Peut-on dire que les Lumières, au moins en pays majoritairement catholiques, sont les filles naturelles, c'est-à-dire nécessaires (au sens des causes secondes) mais point du tout programmées du concile de Trente ? Quelques exemples très édifiants (liste ouverte) :
- Descartes : entre à onze ans au collège jésuite de la Flèche.
- Montesqieu : entre à onze ans chez les oratoriens de Juilly.
- Camille Desmoulins entre comme boursier au lycée Louis-le-Grand, tenu par les Jésuites.
- Jean-Étienne-Marie Portalis (l'un des rédacteurs du Code civil), étudia chez les oratoriens de Toulon puis de Marseille.
- Pierre Bayle : A vingt-deux ans, entre à l’université des jésuites de Toulouse.
- Voltaire : entre à dix ans au collège Louis-le-Grand.
- Robespierre, Fouché, Daunou, Massillon, Malebranche : élèves des oratoriens.
- Diderot : élève au collège Jésuite de Langres.
- Cesare Beccaria : entre à neuf ans au collège Jésuite de Parme (très mauvais souvenir selon ses dires ; son camarade et ami Pietro Verri n'en disant que du bien...)
Voici ce qu'écrivit Voltaire, dans un répit de bonne foi :
« J'ai été élevé pendant sept ans chez des hommes qui se donnent des peines gratuites et infatigables à former l'esprit et les mœurs de la jeunesse.
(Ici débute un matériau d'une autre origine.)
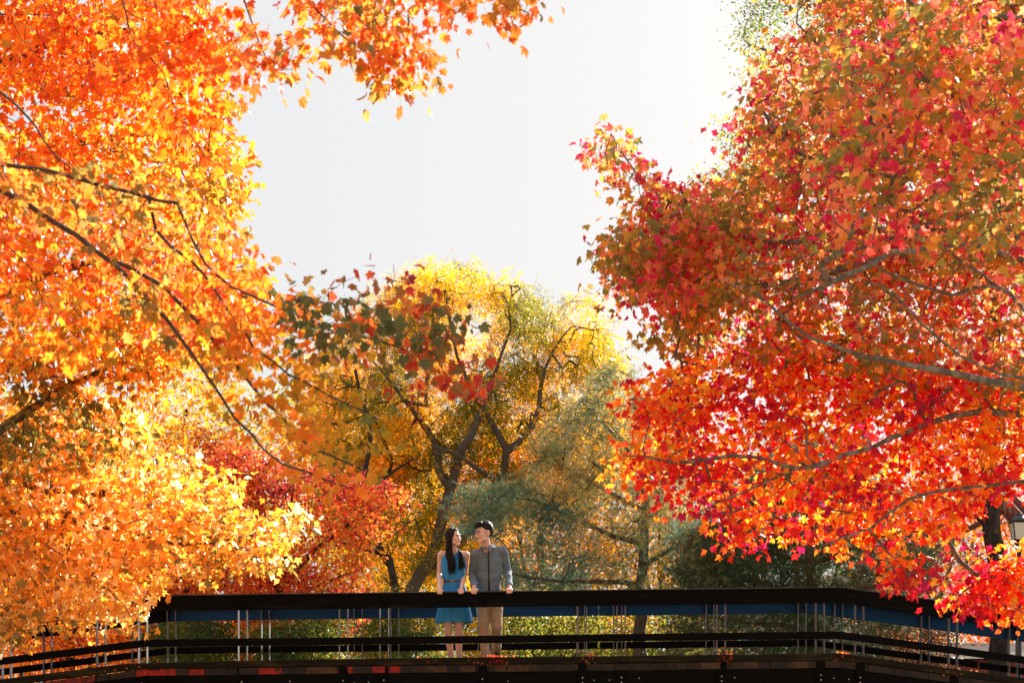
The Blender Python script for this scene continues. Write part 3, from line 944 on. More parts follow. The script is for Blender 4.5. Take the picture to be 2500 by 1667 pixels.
# ---- overhanging near branches, upper left
Yn = 9.0
b0 = np.array([-4.6, 9.2, 0.0])
near_limbs = [
    ([b0, (-4.5, 9.2, 2.0), (-4.3, 9.1, 3.6), (-4.1, 9.0, 5.2), (-3.7, 9.0, 6.6), (-3.5, 9.0, 7.4)], .17, .015),
    ([(-4.3, 9.1, 4.6), P(-200, 380, Yn), P(0, 465, Yn), P(106, 525, Yn), P(276, 640, Yn), P(367, 735, Yn), P(404, 782, Yn), P(500, 904, Yn), P(574, 1020, Yn), P(690, 1130, Yn - .1), P(850, 1190, Yn - .2)], .026, .004),
    ([(-4.2, 9.1, 4.9), P(-200, 340, Yn), P(0, 395, Yn), P(160, 425, Yn), P(310, 470, Yn), P(432, 497, Yn)], .016, .009),
    ([P(432, 497, Yn), P(445, 545, Yn), P(500, 640, Yn), P(560, 700, Yn), P(640, 735, Yn), P(720, 770, Yn), P(810, 808, Yn), P(925, 830, Yn), P(1063, 882, Yn), P(1170, 905, Yn)], .008, .003),
    ([P(362, 480, Yn), P(385, 560, Yn), P(470, 640, Yn), P(560, 760, Yn), P(660, 880, Yn), P(800, 960, Yn), P(900, 1010, Yn)], .010, .004),
    ([P(276, 640, Yn), P(400, 700, Yn + .3), P(520, 830, Yn + .3), P(650, 980, Yn + .3), P(760, 1090, Yn + .3), P(900, 1150, Yn + .3)], .014, .005),
    ([(-4.0, 9.0, 5.4), P(-150, 130, Yn), P(0, 225, Yn), P(80, 300, Yn), P(140, 390, Yn), P(240, 460, Yn)], .013, .004),
    ([(-3.7, 9.0, 6.4), P(150, -260, Yn), P(290, -30, Yn), P(330, 106, Yn), P(400, 180, Yn), P(440, 300, Yn), P(490, 370, Yn)], .012, .003),
    ([P(150, -260, Yn), P(450, -180, Yn), P(680, -80, Yn), P(760, 10, Yn), P(860, 110, Yn), P(930, 150, Yn)], .010, .003),
    ([P(450, -180, Yn), P(580, -50, Yn), P(610, 60, Yn), P(655, 150, Yn)], .008, .003),
    ([P(450, -180, Yn), P(760, -130, Yn), P(980, -90, Yn), P(1150, -40, Yn), P(1290, 30, Yn)], .012, .003),
]
make_tree('maple_tree', 'near maple whose drooping dark branches overhang the upper left', 'tree', near_limbs,
          [([(-80, 380), (180, 400), (420, 480), (560, 520), (620, 620), (640, 760), (560, 900), (420, 850), (300, 700), (150, 600), (-80, 540)], Yn + .3, .5, 95, AMBER, -.05, .35),
           ([(520, 560), (640, 640), (720, 700), (790, 760), (840, 900), (950, 1060), (960, 1190), (850, 1190), (700, 1130), (600, 1040), (500, 850), (480, 700)], Yn + .3, .5, 92, OLIVE, -.02, .2),
           ([(780, 700), (860, 670), (960, 640), (1000, 670), (1000, 730), (1080, 730), (1110, 800), (1180, 870), (1220, 910), (1180, 960), (1080, 950), (940, 910), (820, 880), (720, 780), (680, 700)], Yn - .1, .4, 48, TIPS, .08, .1),
           ([(440, -60), (900, -60), (980, 60), (1050, 150), (1040, 220), (900, 200), (780, 170), (640, 200), (560, 150), (500, 100)], Yn, .35, 88, AMBER, -.02, .3),
           ([(900, -60), (1100, -60), (1300, -40), (1320, 50), (1260, 60), (1180, 40), (1050, 30), (960, 20)], Yn, .25, 26, AMBER, -.2, .2),
           ([(300, -60), (460, -60), (540, 120), (540, 300), (560, 420), (480, 440), (380, 300), (300, 100)], Yn + .3, .4, 55, ORANGE, .0, .3),
           ([(-700, 200), (-500, -400), (100, -700), (500, -500), (400, -100), (-100, -60), (-100, 500), (-500, 700)], Yn + .3, .8, 130, AMBER, 0, .3),
           ([(-80, 600), (60, 600), (200, 760), (220, 900), (100, 860), (-80, 720)], Yn, .4, 22, ORANGE, -.2, .3)],
          .1, M_bark_twig, M_leaf, MAPLE_RICH, 53, b0, per=9, spread=.10, size=(.038, .054), singles=300, cscale=.55, amp=.3, jit=.2, hang=.95, flat=.5, tip_r=.0016, expo=2.6)

# ---- red maple, right
Yr = 13.2
b0 = np.array([6.3, 13.6, 0.0])
red_limbs = [
    ([b0, (6.2, 13.6, 1.6), (6.0, 13.5, 3.2), (5.6, 13.4, 5.0), (5.3, 13.3, 7.2), (5.1, 13.3, 8.6)], .24, .02),
    ([(6.0, 13.5, 2.9), P(2700, 1000, Yr), P(2500, 948, Yr - .5), P(2230, 893, Yr - .8), P(2050, 852, Yr - .9), P(1935, 790, Yr - .9), P(1850, 723, Yr - .8)], .065, .008),
    ([(5.9, 13.5, 3.6), P(2650, 700, Yr), P(2500, 640, Yr - .4), P(2350, 600, Yr - .8), P(2180, 620, Yr - .9), P(2060, 680, Yr - .9), P(1950, 720, Yr - .8)], .06, .008),
    ([P(2650, 700, Yr), P(2500, 575, Yr - .4), P(2360, 562, Yr), P(2180, 590, Yr), P(2000, 640, Yr)], .035, .008),
    ([(6.0, 13.5, 2.7), P(2650, 1020, Yr), P(2500, 1012, Yr), P(2330, 1012, Yr - .2), P(2130, 1090, Yr - .3), P(1940, 1142, Yr - .3), P(1850, 1110, Yr - .3), P(1650, 1130, Yr), P(1520, 1110, Yr)], .045, .006),
    ([P(1940, 1142, Yr - .3), P(1820, 1200, Yr - .2), P(1700, 1250, Yr)], .012, .005),
    ([(6.05, 13.5, 2.3), P(2650, 1180, Yr), P(2500, 1175, Yr - .2), P(2370, 1185, Yr - .3), P(2220, 1218, Yr - .3), P(2120, 1290, Yr - .3), P(2000, 1330, Yr - .2)], .035, .006),
    ([(5.7, 13.4, 4.4), P(2650, 430, Yr), P(2400, 400, Yr), P(2100, 430, Yr), P(1930, 360, Yr), P(1850, 250, Yr)], .055, .007),
    ([(5.7, 13.4, 4.2), P(2650, 520, Yr), P(2200, 560, Yr), P(1850, 590, Yr), P(1680, 520, Yr), P(1560, 430, Yr), P(1490, 330, Yr)], .055, .005),
    ([P(2200, 620, Yr), P(1850, 700, Yr), P(1650, 660, Yr), P(1520, 620, Yr)], .025, .005),
    ([(5.3, 13.3, 6.4), P(2650, 60, Yr - 1), P(2480, 40, Yr - 1), P(2330, 50, Yr - 1), P(2250, 20, Yr - 1), P(2150, -60, Yr - 1)], .04, .008),
    ([(5.5, 13.4, 5.4), P(2600, 200, Yr), P(2300, 200, Yr), P(2050, 150, Yr), P(1950, 60, Yr)], .05, .006),
    ([(6.1, 13.5, 1.9), P(2650, 1440, Yr + 1), P(2520, 1420, Yr + 1), P(2420, 1400, Yr + 1), P(2340, 1450, Yr + 1)], .03, .006),
    ([P(2120, 1290, Yr - .3), P(2180, 1350, Yr - .2), P(2230, 1400, Yr - .2)], .01, .005),
]
up = [(1990, -100), (1960, 80), (1890, 160), (1850, 200), (1810, 300), (1800, 380), (1790, 460), (1740, 450), (1700, 480), (1800, 620), (2000, 640), (2200, 640), (2600, 700), (2600, -100)]
spire = [(1475, 320), (1500, 330), (1530, 390), (1590, 430), (1680, 470), (1800, 560), (1850, 700), (1700, 760), (1600, 740), (1560, 700), (1500, 640), (1510, 560), (1640, 590), (1560, 520), (1490, 440), (1470, 380)]
mid = [(1500, 640), (1560, 600), (1700, 560), (2000, 560), (2600, 600), (2600, 1000), (2300, 960), (1900, 880), (1620, 880), (1560, 800), (1500, 740)]
low = [(1520, 960), (1600, 930), (1700, 880), (1900, 840), (2200, 860), (2600, 950), (2600, 1180), (2400, 1200), (2350, 1290), (2150, 1370), (1950, 1330), (1760, 1320), (1720, 1290), (1760, 1230), (1620, 1240), (1500, 1170), (1500, 1130), (1570, 1090), (1520, 1060), (1550, 1010)]
make_tree('red_maple', 'large maple at right with scarlet orange and gold leaves on spreading grey limbs', 'tree', red_limbs,
          [(up, Yr + .9, 1.5, 800, PEACH, .08, .25),
           (up, Yr + 3.0, 1.0, 330, PEACH, .05, .15), (mid, Yr + 2.6, .8, 180, PEACH, .0, .2),
           ([(2050, 100), (2600, -60), (2600, 640), (2300, 640), (2000, 560), (2000, 300)], Yr - 3.0, .7, 220, PEACH, .1, .4),
           (spire, Yr + .2, .9, 250, PEACH, .0, .2),
           ([(2600, -700), (3000, -800), (3400, -500), (3700, 300), (3600, 1000), (3200, 1200), (2600, 1150)], Yr + .6, 2.0, 560, PEACH, .05, .3),
           ([(2050, -100), (2100, -500), (2600, -800), (2600, -100)], Yr + .6, 1.5, 180, PEACH, .1, .3),
           (mid, Yr + .8, 1.2, 540, PEACH, .06, .3),
           (low, Yr + .8, 1.1, 680, REDS, .05, .4),
           ([(2200, 1360), (2260, 1400), (2270, 1440), (2200, 1440), (2180, 1390)], Yr - .3, .25, 12, REDS, -.2, .2),
           ([(2330, 1480), (2380, 1380), (2600, 1290), (2600, 1540), (2480, 1520), (2420, 1500)], Yr + 1, .5, 100, REDS, -.02, .25)],
          .17, M_bark, M_leaf, MAPLE, 54, b0, per=13, spread=.115, size=(.042, .059), singles=300, cscale=.45, amp=.30, jit=.25, hang=.55, flat=.7, tip_r=.0032)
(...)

Depuis quand veut-on que l'on soit sans reconnaissance pour ses maîtres ? Quoi! il sera dans la nature de l'homme de revoir avec plaisir une maison où l'on est né, le village où l'on a été nourri par une femme mercenaire, et il ne serait pas dans notre cœur d'aimer ceux qui ont pris un soin généreux de nos premières années ? Si des Jésuites ont un procès au Malabar avec un capucin, pour des choses dont je n'ai point connaissance, que m'importe ? Est-ce une raison pour moi d'être ingrat envers ceux qui m'ont inspiré le goût des belles-lettres, et des sentiments qui feront jusqu'au tombeau la consolation de ma vie ? Rien n'effacera dans mon cœur la mémoire du père Porée, qui est également cher à tous ceux qui ont étudié sous lui. Jamais homme ne rendit l'étude et la vertu plus aimables. Les heures de ses leçons étaient pour nous des heures délicieuses ; et j'aurais voulu qu'il eût été établi dans Paris, comme dans Athènes, qu'on pût assister à de telles leçons; je serais revenu souvent les entendre. J'ai eu le bonheur d'être formé par plus d'un Jésuite du caractère du père Porée, et je sais qu'il a des successeurs dignes de lui. Enfin, pendant les sept années que j'ai vécu dans leur maison, qu'ai-je vu chez eux? La vie la plus laborieuse, la plus frugale, la plus réglée ; toutes leurs heures partagées entre les soins qu'ils nous donnaient et les exercices de leur profession austère. J'en atteste des milliers d'hommes élevés par eux comme moi; il n'y en aura pas un seul qui puisse me démentir... » Lettre au père de Latour; à Paris, le 7 février 1746.
L'un des objectifs du concile de Trente fut de combattre l'ignorance à la fois du clergé et des fidèles (la religion chrétienne est une religion savante, on n'insistera jamais assez sur ce point : l'ignorance conduit directement à sa déliquescence). Dans cet "écosystème tridentin" se sont développées des congrégations commes la Compagnie de Jésus, fondé par Ignace de Loyola et approuvé en 1540, la Congrégation de l'Oratoire, fondé par Philippe Neri et approuvé en 1575, ou encore les Frères des Ecoles chrétiennes, fondé par Jean-Baptiste de la Salle en 1685.
Dans les années 1740, les Jésuites dirigent plus de 650 collèges en Europe, ont la charge de 24 universités et de plus de 200 séminaires et maisons d'étude.
Quant aux Oratoriens, il existait en France à la veille de la Révolution 128 établissements, accueillant 35 700 élèves.
Voilà donc un exemple de cette cruelle ironie de l'Histoire : l'Eglise instruisit ceux-là même qui l'outragèrent. Finalement bonne fille, je ne crois pas qu'elle s'en repentît un seul jour.